India’s External Debt as at the end of March 2019

The major developments relating to India’s external debt as at end-March 2019 are presented below.

Highlights

At end-March 2019, India’s external debt witnessed an increase of 2.6 per cent over its level at end-March 2018, primarily on account of an increase in short-term debt, commercial borrowings and non-resident Indian (NRI) deposits. The increase in external debt was partially offset by valuation gain resulting from the appreciation of the US dollar against Indian rupee and other major currencies. The external debt to GDP ratio stood at 19.7 per cent at end-March 2019, lower than its level of 20.1 per cent at end-March 2018.
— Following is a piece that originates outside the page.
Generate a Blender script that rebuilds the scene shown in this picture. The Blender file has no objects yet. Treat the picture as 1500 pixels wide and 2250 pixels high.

Major highlights pertaining to India’s external debt at end-March 2019 are presented below:

  • At end-March 2019, India’s external debt was placed at US$ 543.0 billion, recording an increase of US$ 13.7 billion over its level at end-March 2018 (Table 1).
  • Valuation gain due to the appreciation of the US dollar vis-à-vis Indian rupee and other major currencies was placed at US$ 16.7 billion. Therefore, excluding the valuation effect, the increase in external debt would have been US$ 30.4 billion instead of US$ 13.7 billion at end-March 2019 over end-March 2018.
  • Commercial borrowings remained the largest component of external debt, with a share of 38.0 per cent, followed by NRI deposits (24.0 per cent) and short-term trade credit (18.9 per cent).
  • At end-March 2019, long-term debt (with original maturity of above one year) was placed at US$ 434.6 billion, recording an increase of US$ 7.5 billion over its level at end-March 2018.
  • The share of long-term debt (original maturity) in total external debt at end-March 2019 was 80.0 per cent, lower than its level of 80.7 per cent at end-March 2018.
  • The share of short-term debt (with original maturity of up to one year) in total external debt increased to 20.0 per cent at end-March 2019 from 19.3 per cent at end-March 2018; the ratio of short-term debt (original maturity) to foreign exchange reserves increased to 26.3 per cent at end-March 2019 (24.1 per cent at end-March 2018).
  • Short-term debt on a residual maturity basis (i.e., debt obligations that include long-term debt by original maturity falling due over the next twelve months and short-term debt by original maturity) constituted 43.4 per cent of total external debt at end-March 2019 (42.0 per cent at end-March 2018) and stood at 57.0 per cent of foreign exchange reserves (52.3 per cent at end-March 2018) (Table 2).
  • US dollar denominated debt continued to be the largest component of India’s external debt with a share of 50.5 per cent at end-March 2019, followed by the Indian rupee (35.7 per cent), Japanese yen (5.0 per cent), SDR (4.9 per cent) and euro (3.0 per cent).
  • The borrower-wise classification shows that the outstanding debt of government decreased, while that of non-government sector increased at end-March 2019 (Table 3).
  • Debt service declined to 6.4 per cent of current receipts at end-March 2019 as compared with 7.5 per cent at end-March 2018, reflecting lower repayments of commercial borrowings (Table 4).